Bitcoin has repeatedly set new all-time highs in recent days as investors pour into the digital asset. The approval of spot-Bitcoin ETFs in January, along with enthusiasm about the next halving event expected in late April, which will the cut the supply of newly mined Bitcoin in half, has helped attract a wave of new US investors to the asset. Still, search interest does not necessarily signal purchase intent. The last time Bitcoin saw this level of search interest was in June 2022, when the token dropped nearly 40% in a single week.
Over the Super Bowl weekend in early February, searches for Swift were 14 times higher than they were for Bitcoin. But, a March spike in search interest for the digital asset has quickly inversed that relationship, with Bitcoin seeing an average search rating of 53 in the last week, compared to Swift and Beyoncé, who had average search ratings of 38 and nine, respectively. Google Trends data does not display raw search numbers, but uses an index from zero to 100 to show relative search popularity.

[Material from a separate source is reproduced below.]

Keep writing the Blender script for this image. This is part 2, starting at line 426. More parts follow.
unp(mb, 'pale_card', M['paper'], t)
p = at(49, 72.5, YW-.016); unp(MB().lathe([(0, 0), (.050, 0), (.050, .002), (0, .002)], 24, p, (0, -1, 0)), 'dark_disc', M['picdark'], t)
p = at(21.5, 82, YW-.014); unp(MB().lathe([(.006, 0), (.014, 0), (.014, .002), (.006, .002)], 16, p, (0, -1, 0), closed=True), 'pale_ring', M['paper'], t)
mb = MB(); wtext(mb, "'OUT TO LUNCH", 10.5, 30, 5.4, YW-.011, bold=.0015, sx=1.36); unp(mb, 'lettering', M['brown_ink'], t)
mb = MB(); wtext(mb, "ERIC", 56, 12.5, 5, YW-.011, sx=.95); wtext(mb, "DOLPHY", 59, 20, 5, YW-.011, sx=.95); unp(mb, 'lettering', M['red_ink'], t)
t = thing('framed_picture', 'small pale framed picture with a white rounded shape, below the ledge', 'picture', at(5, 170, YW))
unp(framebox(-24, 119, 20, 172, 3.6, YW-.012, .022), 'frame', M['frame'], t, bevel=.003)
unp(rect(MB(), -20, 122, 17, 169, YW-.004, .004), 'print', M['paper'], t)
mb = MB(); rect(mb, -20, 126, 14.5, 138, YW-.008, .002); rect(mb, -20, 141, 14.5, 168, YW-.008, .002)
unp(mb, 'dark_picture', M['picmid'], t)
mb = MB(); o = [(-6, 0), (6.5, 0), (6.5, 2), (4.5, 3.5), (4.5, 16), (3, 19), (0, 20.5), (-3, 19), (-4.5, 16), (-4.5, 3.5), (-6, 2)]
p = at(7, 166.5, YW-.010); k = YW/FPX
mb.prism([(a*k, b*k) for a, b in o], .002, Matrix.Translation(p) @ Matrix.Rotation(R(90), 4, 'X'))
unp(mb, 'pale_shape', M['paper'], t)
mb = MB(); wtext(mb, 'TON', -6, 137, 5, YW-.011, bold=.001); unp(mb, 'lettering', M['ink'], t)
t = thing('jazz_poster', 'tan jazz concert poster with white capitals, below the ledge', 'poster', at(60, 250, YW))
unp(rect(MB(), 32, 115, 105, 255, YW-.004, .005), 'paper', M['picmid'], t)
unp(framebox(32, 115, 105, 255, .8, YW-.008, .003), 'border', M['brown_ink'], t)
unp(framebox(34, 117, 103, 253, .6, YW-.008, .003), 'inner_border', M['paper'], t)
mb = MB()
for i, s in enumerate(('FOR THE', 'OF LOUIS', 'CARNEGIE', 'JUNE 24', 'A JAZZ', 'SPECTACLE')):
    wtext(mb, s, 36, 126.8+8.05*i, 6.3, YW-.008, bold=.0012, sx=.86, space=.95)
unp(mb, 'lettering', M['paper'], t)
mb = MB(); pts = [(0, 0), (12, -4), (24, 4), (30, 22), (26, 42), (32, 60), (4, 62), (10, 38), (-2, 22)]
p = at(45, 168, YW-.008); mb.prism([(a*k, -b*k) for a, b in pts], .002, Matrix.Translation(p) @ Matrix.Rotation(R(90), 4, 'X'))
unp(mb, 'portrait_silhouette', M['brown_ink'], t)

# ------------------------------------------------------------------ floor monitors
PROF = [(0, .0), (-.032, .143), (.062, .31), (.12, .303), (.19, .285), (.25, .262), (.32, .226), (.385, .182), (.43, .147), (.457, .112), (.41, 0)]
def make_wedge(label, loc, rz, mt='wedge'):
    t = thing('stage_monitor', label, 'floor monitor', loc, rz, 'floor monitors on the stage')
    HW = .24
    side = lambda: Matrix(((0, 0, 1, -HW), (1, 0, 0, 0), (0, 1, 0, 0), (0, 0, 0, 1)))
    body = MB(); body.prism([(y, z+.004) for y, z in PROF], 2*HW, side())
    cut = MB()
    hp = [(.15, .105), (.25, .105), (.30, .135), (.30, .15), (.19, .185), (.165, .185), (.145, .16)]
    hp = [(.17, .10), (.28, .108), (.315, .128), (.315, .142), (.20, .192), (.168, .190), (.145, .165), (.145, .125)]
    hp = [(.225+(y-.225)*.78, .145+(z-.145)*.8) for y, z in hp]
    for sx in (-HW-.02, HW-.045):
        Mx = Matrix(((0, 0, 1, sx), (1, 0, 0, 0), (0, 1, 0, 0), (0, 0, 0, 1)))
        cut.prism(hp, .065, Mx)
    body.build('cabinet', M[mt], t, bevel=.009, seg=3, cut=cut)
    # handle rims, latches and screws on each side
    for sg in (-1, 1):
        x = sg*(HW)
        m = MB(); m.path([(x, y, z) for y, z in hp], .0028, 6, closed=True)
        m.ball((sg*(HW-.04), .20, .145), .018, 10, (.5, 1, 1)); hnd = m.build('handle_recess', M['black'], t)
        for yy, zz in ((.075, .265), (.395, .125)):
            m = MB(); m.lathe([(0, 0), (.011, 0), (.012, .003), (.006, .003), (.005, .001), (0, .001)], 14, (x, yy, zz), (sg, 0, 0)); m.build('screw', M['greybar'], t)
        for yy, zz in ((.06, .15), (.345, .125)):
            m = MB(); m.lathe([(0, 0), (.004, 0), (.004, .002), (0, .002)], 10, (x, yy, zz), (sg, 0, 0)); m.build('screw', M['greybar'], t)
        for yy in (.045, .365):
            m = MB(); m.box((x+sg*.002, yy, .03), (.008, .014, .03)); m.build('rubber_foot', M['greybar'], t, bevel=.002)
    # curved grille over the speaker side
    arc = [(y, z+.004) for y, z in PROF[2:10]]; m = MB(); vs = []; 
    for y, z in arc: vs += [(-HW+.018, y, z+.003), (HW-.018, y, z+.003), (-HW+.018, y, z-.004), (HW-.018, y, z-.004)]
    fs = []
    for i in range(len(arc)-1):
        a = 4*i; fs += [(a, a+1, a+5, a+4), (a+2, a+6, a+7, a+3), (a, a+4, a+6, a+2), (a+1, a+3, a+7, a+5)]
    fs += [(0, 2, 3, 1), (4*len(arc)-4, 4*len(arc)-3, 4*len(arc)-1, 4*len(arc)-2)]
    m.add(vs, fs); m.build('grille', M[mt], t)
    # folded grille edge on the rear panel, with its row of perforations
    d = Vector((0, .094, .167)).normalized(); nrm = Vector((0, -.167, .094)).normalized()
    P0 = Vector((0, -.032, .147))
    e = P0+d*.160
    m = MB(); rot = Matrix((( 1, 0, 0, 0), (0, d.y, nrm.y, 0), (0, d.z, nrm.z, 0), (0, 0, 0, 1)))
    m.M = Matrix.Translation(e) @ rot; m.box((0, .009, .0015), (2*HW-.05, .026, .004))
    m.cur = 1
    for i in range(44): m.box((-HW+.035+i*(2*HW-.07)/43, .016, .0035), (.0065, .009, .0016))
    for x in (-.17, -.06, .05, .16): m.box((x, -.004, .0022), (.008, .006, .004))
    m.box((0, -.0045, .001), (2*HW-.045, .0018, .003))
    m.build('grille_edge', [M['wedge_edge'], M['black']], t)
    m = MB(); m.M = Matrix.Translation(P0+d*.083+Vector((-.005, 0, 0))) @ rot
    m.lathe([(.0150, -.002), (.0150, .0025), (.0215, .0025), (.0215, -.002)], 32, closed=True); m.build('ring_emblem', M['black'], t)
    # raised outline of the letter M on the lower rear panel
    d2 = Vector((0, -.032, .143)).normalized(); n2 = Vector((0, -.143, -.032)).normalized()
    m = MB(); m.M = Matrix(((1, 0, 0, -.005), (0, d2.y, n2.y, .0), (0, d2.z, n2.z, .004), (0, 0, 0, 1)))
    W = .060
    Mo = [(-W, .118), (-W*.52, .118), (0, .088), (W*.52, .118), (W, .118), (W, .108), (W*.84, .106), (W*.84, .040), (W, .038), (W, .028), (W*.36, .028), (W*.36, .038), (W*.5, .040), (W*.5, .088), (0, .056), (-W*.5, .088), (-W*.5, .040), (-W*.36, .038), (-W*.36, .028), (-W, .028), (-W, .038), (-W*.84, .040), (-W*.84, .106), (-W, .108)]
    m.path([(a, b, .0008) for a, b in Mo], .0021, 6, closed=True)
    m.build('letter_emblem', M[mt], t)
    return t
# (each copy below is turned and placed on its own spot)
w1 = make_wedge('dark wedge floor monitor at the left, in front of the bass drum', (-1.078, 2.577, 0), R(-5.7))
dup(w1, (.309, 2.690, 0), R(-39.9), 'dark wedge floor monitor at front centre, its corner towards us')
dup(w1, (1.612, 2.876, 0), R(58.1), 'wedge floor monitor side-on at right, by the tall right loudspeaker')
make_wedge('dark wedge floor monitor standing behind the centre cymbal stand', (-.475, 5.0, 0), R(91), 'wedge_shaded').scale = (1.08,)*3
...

A series of market setbacks and high-profile criminal cases has hurt retail interest in Bitcoin over recent years, mirroring some of the anxiety that Swift writes about in her “Anti-Hero” song from late 2022. Despite the token setting a new all-time high for five of the last seven days, search interest has still not hit the highs it saw back in 2021, when it reached its previous high.
Still, the collection of Bitcoin exchange-traded funds has seen nearly $12 billion of net inflows since their launch. Bitcoin was lower by 2.7%, after setting an all-time of $73,797 on Thursday.
(Adds the price change in the last paragraph. An earlier update corrected Bitcoin’s average search rating to 53 in the fourth paragraph.)